Music Features
Josh Ritter transcends too-easy comparisons
For some reason, Ireland has been very good to Josh Ritter. It's where the young American singer-songwriter made the leap from coffeehouses to halls as the opening act of Irish band the Frames. It's where he met vocalist Gemma Hayes, with whom he toured the U.S. last summer, and where he met Dave Odlum, the producer of his third album, Hello Starling . It's also where he was voted best international male singer over Justin Timberlake in something called the Hot Press Reader's Poll.
"It's just a funny thing," says Ritter, reached while travelling through Lloydminster, Alberta on his current tour. "It [Ireland] was the first place people listened to me at all. It was a crazy thing to go from playing one or two songs at open-mike nights in front of 18 other musicians to playing these places to 400 or 500 people. So I just went back and it grew. That allowed me to quit my temp job."
Originally from Moscow, Idaho (pop. "about 12,000," says Ritter), the 28-year-old left for Ohio in his early 20s. While attending Oberlin University he recorded his 1999 self-titled debut before settling in Providence, Rhode Island, for a year. Boston, where he worked on his second record, Golden Age of Radio , was his next roost, but at the moment he calls the tour van his home. The reason for this is that Hello Starling , released a year ago, is proving so popular that he finds himself constantly hitting the road in support of the disc. It keeps coming out in other parts of the world (August in Canada), garnering award nominations (including the U.S. Shortlist Music Prize), popping up in television series ( Six Feet Under ), and generally collecting positive notices. Ritter's heartland Americana is keeping his tour itinerary particularly full in the U.K.
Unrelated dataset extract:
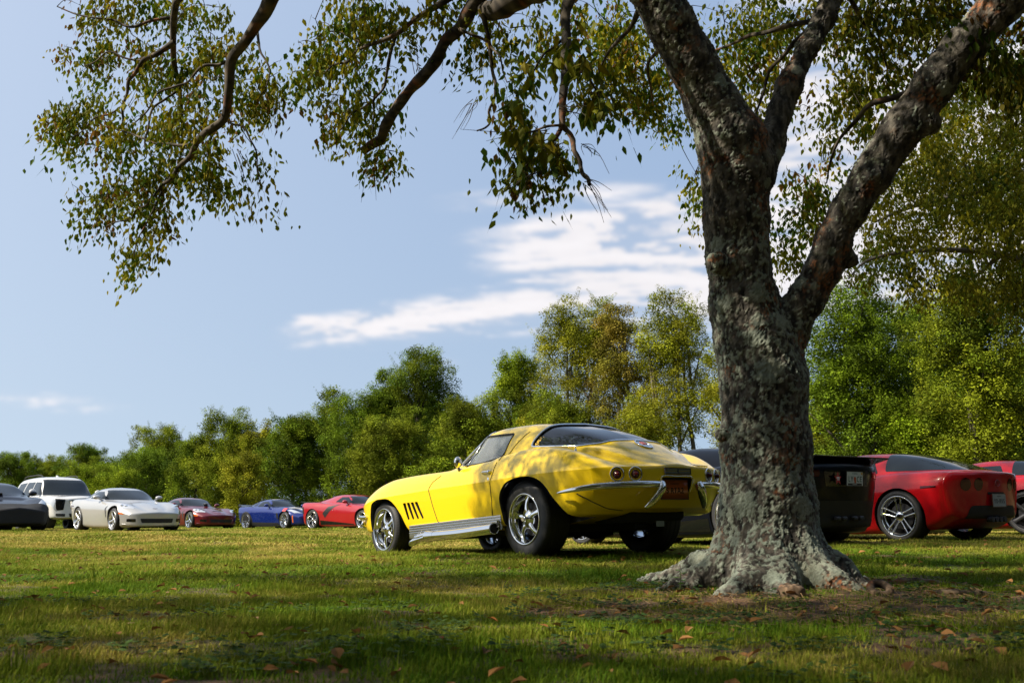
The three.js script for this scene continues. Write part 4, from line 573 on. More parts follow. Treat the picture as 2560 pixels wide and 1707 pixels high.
// how bare the earth is: roots and traffic under the tree, worn spots in the near lawn
function bare(x, z) { const d = Math.hypot((x - TREE.x - .40) / 2.1, (z - TREE.z - 1.05) / 1.4); return clamp(1.25 - d + .6 * fbm2(x * 1.7, z * 1.7, 3)) * .95 + .8 * sstep(.12, .45, fbm2(x * .9 + 4, z * .9 + 2, 3) + .35 * sstep(-3.4, -2.2, z) * sstep(.4, -1.2, x)); }
function dry(x, z) { const d = -z; return clamp(.35 + .30 * sstep(7.5, 14, d + 2.2 * n2(x * .25, z * .25)) - .25 * sstep(24, 40, d) + .62 * fbm2(x * .45 + 30, z * .45, 4)); }
{
  const xs = [], zs = []; for (let x = 0; x < 4.5; x += .06) xs.push(x); for (let x = 4.5, s = .07; x < 900; x += s, s *= 1.10) xs.push(x); const X = [...xs.slice(1).reverse().map((x) => -x), ...xs];
  for (let z = -1; z < 9; z += .06) zs.push(z); for (let z = 9, s = .07; z < 1400; z += s, s *= 1.075) zs.push(z); for (let z = -1.2, s = .3; z > -400; z -= s, s *= 1.2) zs.unshift(z);
  const P = [], C = [], U = [], I = [], n = X.length;
  for (const d of zs) for (const x of X) {
    const z = -d, b = clamp(bare(x, z)), y = clamp(dry(x, z)), near = Math.abs(x) < 8 && d < 14;
    P.push(x, H(x, z) + (near ? .014 * fbm2(x * 3.1, z * 3.1, 3) : 0), z); U.push(x / 1.6, z / 1.6);
    const g = [lerp(.070, .27, y), lerp(.080, .215, y), lerp(.014, .060, y)], s = [.18, .092, .048], f = (.85 + .3 * fbm2(x * 2.3, z * 2.3, 2)) * lerp(1, 1.25, sstep(6, 11, d));
    for (let k = 0; k < 3; k++) C.push(lerp(g[k], s[k], b) * f);
  }
  for (let i = 0; i < zs.length - 1; i++) for (let j = 0; j < n - 1; j++) { const a = i * n + j; I.push(a, a + 1, a + n, a + 1, a + n + 1, a + n); }
  const g = new THREE.BufferGeometry(); g.setAttribute('position', new THREE.Float32BufferAttribute(P, 3)); g.setAttribute('color', new THREE.Float32BufferAttribute(C, 3)); g.setAttribute('uv', new THREE.Float32BufferAttribute(U, 2)); g.setIndex(I); g.computeVertexNormals();
  const N = 512, px = new Uint8Array(N * N * 4), bm = new Uint8Array(N * N * 4), r = mulberry(5), h = new Float32Array(N * N);
  for (let y = 0; y < N; y++) for (let x = 0; x < N; x++) { const a = x / N * 2 * Math.PI, b = y / N * 2 * Math.PI; h[y * N + x] = .5 + .6 * fbm3(Math.cos(a) * 2 + 5, Math.sin(a) * 2 + Math.cos(b) * 2, Math.sin(b) * 2, 6); }
  for (let k = 0; k < 9000; k++) { let x = r() * N, y = r() * N; const a = r() * 6.28, l = 4 + r() * 12, v = (r() - .45) * .5; for (let t = 0; t < l; t++) { const i = ((y | 0) & (N - 1)) * N + ((x | 0) & (N - 1)); h[i] = clamp(h[i] + v, 0, 1); x += Math.cos(a); y += Math.sin(a); } }
  for (let i = 0; i < N * N; i++) { const v = 120 + 135 * clamp(h[i]); px[i * 4] = v; px[i * 4 + 1] = v * .98; px[i * 4 + 2] = v * .92; px[i * 4 + 3] = 255; bm[i * 4] = bm[i * 4 + 1] = bm[i * 4 + 2] = 255 * clamp(h[i]); bm[i * 4 + 3] = 255; }
  const tx = (d, s) => { const t = new THREE.DataTexture(d, N, N); t.wrapS = t.wrapT = THREE.RepeatWrapping; t.magFilter = THREE.LinearFilter; if (s) t.colorSpace = THREE.SRGBColorSpace; t.needsUpdate = true; return t; };
  const m = part('ground', g, new THREE.MeshStandardMaterial({ vertexColors: true, roughness: .95, map: tx(px, true), bumpMap: tx(bm), bumpScale: .012 }), scene);
  tag(m, 'mown lawn with bare brown earth under the tree', null, null, 'structure');
}
function blade(list, x, z, h, w, yaw, lean, curl) { // one curved blade, three faces
  const c = Math.cos(yaw), s = Math.sin(yaw), pt = (t, side) => { const o = lean * t + curl * t * t, ww = w * (1 - t * .75) * side; return [x + s * o * h + c * ww, h * (t - .25 * (lean + curl) * t * t), z + c * o * h - s * ww]; };
  const a = pt(0, -1), b = pt(0, 1), d = pt(.55, -1), e = pt(.55, 1), f = pt(1, 0); for (const p of [a, b, d, b, e, d, d, e, f]) list.push(...p);
}
function tuft(seed, n, rad, h0, h1, w) { const r = mulberry(seed), L = []; for (let i = 0; i < n; i++) { const a = r() * 6.28, q = Math.sqrt(r()) * rad; blade(L, Math.cos(a) * q, Math.sin(a) * q, lerp(h0, h1, r() ** 1.4), w * (.6 + .8 * r()), r() * 6.28, r() * .5, r() * .9); } const g = new THREE.BufferGeometry(); g.setAttribute('position', new THREE.Float32BufferAttribute(L, 3)); g.computeVertexNormals(); return g; }
const leafMat = (c, t = .4, r = .75) => new THREE.MeshPhysicalMaterial({ color: c, roughness: r, transmission: t, thickness: 0, side: THREE.DoubleSide, specularIntensity: .12 });
const scatter = { m: new THREE.Matrix4(), q: new THREE.Quaternion(), e: new THREE.Euler(), s: V(), p: V(), c: new THREE.Color() };
function instanced(name, geo, mat, list, parent) { // list: [x, y, z, rx, ry, rz, sx, sy, sz, r, g, b]
  const o = shade(new THREE.InstancedMesh(geo, mat, list.length)); o.name = name; const k = scatter;
  list.forEach((v, i) => { k.q.setFromEuler(k.e.set(v[3], v[4], v[5], 'YXZ')); o.setMatrixAt(i, k.m.compose(k.p.set(v[0], v[1], v[2]), k.q, k.s.set(v[6], v[7], v[8]))); o.setColorAt(i, k.c.setRGB(v[9], v[10], v[11])); });
  (parent ?? scene).add(o); return o;
}
{
  const r = mulberry(77), zones = [[1.5, 6.2, 1500, 1, tuft(1, 18, .05, .010, .042, .0016), 'mown green grass in the near lawn'], [6.2, 13, 560, 1.35, tuft(2, 18, .07, .014, .042, .0022), 'sunlit grass round the yellow coupe'], [13, 32, 100, 2.5, tuft(3, 22, .09, .011, .023, .0032), 'dry yellowish grass of the far lawn'], [32, 75, 20, 4.6, tuft(4, 26, .12, .009, .016, .005), 'farthest pale lawn before the trees']];
  for (const [d0, d1, dens, sc, geo, label] of zones) {
    const list = [], area = .56 * (d1 * d1 - d0 * d0);
    for (let i = 0; i < area * dens; i++) {
      const d = Math.sqrt(lerp(d0 * d0, d1 * d1, r())), x = (r() * 2 - 1) * .58 * d, z = -d, b = clamp(bare(x, z));
      if (r() < b * .93 || Math.hypot(x - TREE.x, z - TREE.z) < .36) continue;
      const y = clamp(dry(x, z) + (r() - .5) * .5), s = sc * (.7 + .6 * r()), tall = d < 13 && r() < .03 ? 1.7 : 1, lush = .8 + .5 * n2(x * .8 + 3, z * .8);
      const f = (.75 + .5 * r()) * lerp(1.38, 1.32, sstep(6, 11, d)); let c = y < .5 ? [lerp(.060, .155, y * 2), lerp(.130, .185, y * 2), lerp(.006, .014, y * 2)] : [lerp(.155, .40, y * 2 - 1), lerp(.185, .30, y * 2 - 1), lerp(.014, .085, y * 2 - 1)];
      list.push([x, H(x, z) - .004, z, 0, r() * 6.28, 0, s, s * tall * clamp(lush, .5, 1.2), s, c[0] * f, c[1] * f, c[2] * f]);
    }
    tag(instanced(numbered('grass'), geo, leafMat(0xffffff, .3, .8), list), label, 'grass', null, 'stuff');
  }
}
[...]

"The momentum changes," says Ritter, "and something else happens somewhere else. I never expected it. We started playing in England last December and the shows have gone really big comparatively."
Hello Starling shows a still-developing talent. The influences are obvious, and some songs not only recall certain songwriters but specific periods of their careers. The early-morning folk strum "You Don't Make It Easy Babe" echoes Blood on the Tracks --era Bob Dylan, for instance, and the acoustic-rock "Man Burning" borrows from pre- Born to Run Bruce Springsteen. But then a tune comes along that is so strong and so transporting that such comparisons fall away, especially in the yearning, post-party euphoria of "Kathleen" and the soaring alt-country of "Snow is Gone".
The next record is mostly written, but Ritter doesn't expect to start recording until February of 2005. "I've got the mood and the kind of sound I want in my head," he says. "But it'll take some sitting-around time where I can let it all coalesce. You spend a lot of time writing and performing and comparatively little time in the studio, and I'm just starting to hear sounds I know I want."
In the meantime Ritter, as the opening act for Ontario chanteuse Sarah Harmer, has a Canadian tour to finish, including a show Saturday (October 16) at the Centre in Vancouver for Performing Arts. And then more shows in Ireland where, surprisingly, he still has something to prove.
"There was a band called Sleepy Hollow in Cork," recalls Ritter. "This is in the early stages of me playing with a band. And these guys played Beatles songs and Dylan songs and my songs. We played a show and they were playing next door and we went in. I really wasn't very good at playing with a band yet and these guys were just ripping through my songs. I kind of want to play for them again to prove that we can actually do it."